Dataset excerpt:
* Begin *

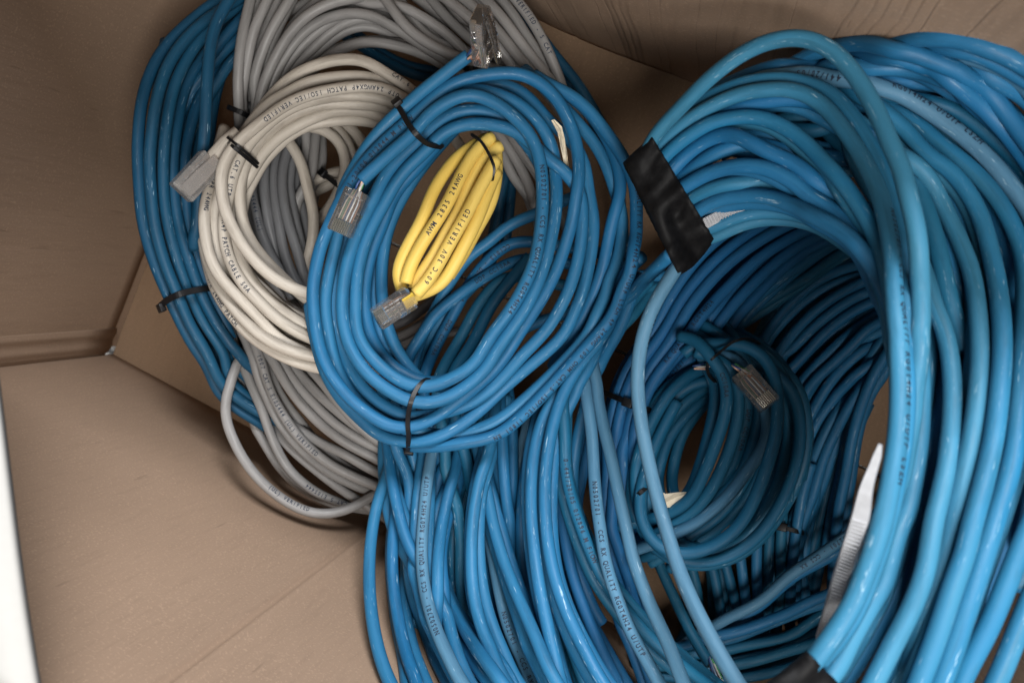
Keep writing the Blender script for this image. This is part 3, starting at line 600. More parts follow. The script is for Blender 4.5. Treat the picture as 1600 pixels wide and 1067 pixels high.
T 18|teal|t||372 370 370 372|1034,650 1017,692 1006,737 1006,777 1020,813 1051,841 1090,855
N 39|taped|b||250 240 232 228|1665,440 1650,540 1628,650 1595,770 1552,890 1495,1000 1440,1090
N 40|taped|b||245 238 232 228|1640,520 1610,660 1572,790 1530,900 1475,1000 1415,1090
"""
DIA = {'n': 0.0052, 'g': 0.0050, 'd': 0.0050, 'y': 0.0054}
def catmull(P, closed, step):
    P = np.asarray(P, float)
    Q = np.vstack([P[-1], P, P[0], P[1]]) if closed else np.vstack([2*P[0]-P[1], P, 2*P[-1]-P[-2]])
    out = []
    for i in range(len(Q)-3):
        p0, p1, p2, p3 = Q[i:i+4]
        d1 = max(np.linalg.norm(p1-p0), 1)**.5; d2 = max(np.linalg.norm(p2-p1), 1)**.5; d3 = max(np.linalg.norm(p3-p2), 1)**.5
        m1 = (p1-p0)/d1-(p2-p0)/(d1+d2)+(p2-p1)/d2
        m2 = (p2-p1)/d2-(p3-p1)/(d2+d3)+(p3-p2)/d3
        m1 *= d2; m2 *= d2
        n = max(2, int(np.linalg.norm(p2-p1)/2))
        t = np.arange(n)[:, None]/n
        out.append((2*t**3-3*t**2+1)*p1+(t**3-2*t**2+t)*m1+(-2*t**3+3*t**2)*p2+(t**3-t**2)*m2)
    if not closed: out.append(P[-1:])
    return resample(np.vstack(out), step, closed)
def resample(P, step, closed):
    if closed: P = np.vstack([P, P[:1]])
    L = np.concatenate([[0], np.cumsum(np.linalg.norm(np.diff(P, axis=0), axis=1))])
    n = max(6, int(L[-1]/step))
    s = np.linspace(0, L[-1], n, endpoint=not closed)
    return np.stack([np.interp(s, L, P[:, k]) for k in range(P.shape[1])], -1)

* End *

Set exercise: Omit every picture, then repeat the remaining data exactly as it appears above.

Result below:
Keep writing the Blender script for this image. This is part 3, starting at line 600. More parts follow. The script is for Blender 4.5. Treat the picture as 1600 pixels wide and 1067 pixels high.
T 18|teal|t||372 370 370 372|1034,650 1017,692 1006,737 1006,777 1020,813 1051,841 1090,855
N 39|taped|b||250 240 232 228|1665,440 1650,540 1628,650 1595,770 1552,890 1495,1000 1440,1090
N 40|taped|b||245 238 232 228|1640,520 1610,660 1572,790 1530,900 1475,1000 1415,1090
"""
DIA = {'n': 0.0052, 'g': 0.0050, 'd': 0.0050, 'y': 0.0054}
def catmull(P, closed, step):
    P = np.asarray(P, float)
    Q = np.vstack([P[-1], P, P[0], P[1]]) if closed else np.vstack([2*P[0]-P[1], P, 2*P[-1]-P[-2]])
    out = []
    for i in range(len(Q)-3):
        p0, p1, p2, p3 = Q[i:i+4]
        d1 = max(np.linalg.norm(p1-p0), 1)**.5; d2 = max(np.linalg.norm(p2-p1), 1)**.5; d3 = max(np.linalg.norm(p3-p2), 1)**.5
        m1 = (p1-p0)/d1-(p2-p0)/(d1+d2)+(p2-p1)/d2
        m2 = (p2-p1)/d2-(p3-p1)/(d2+d3)+(p3-p2)/d3
        m1 *= d2; m2 *= d2
        n = max(2, int(np.linalg.norm(p2-p1)/2))
        t = np.arange(n)[:, None]/n
        out.append((2*t**3-3*t**2+1)*p1+(t**3-2*t**2+t)*m1+(-2*t**3+3*t**2)*p2+(t**3-t**2)*m2)
    if not closed: out.append(P[-1:])
    return resample(np.vstack(out), step, closed)
def resample(P, step, closed):
    if closed: P = np.vstack([P, P[:1]])
    L = np.concatenate([[0], np.cumsum(np.linalg.norm(np.diff(P, axis=0), axis=1))])
    n = max(6, int(L[-1]/step))
    s = np.linspace(0, L[-1], n, endpoint=not closed)
    return np.stack([np.interp(s, L, P[:, k]) for k in range(P.shape[1])], -1)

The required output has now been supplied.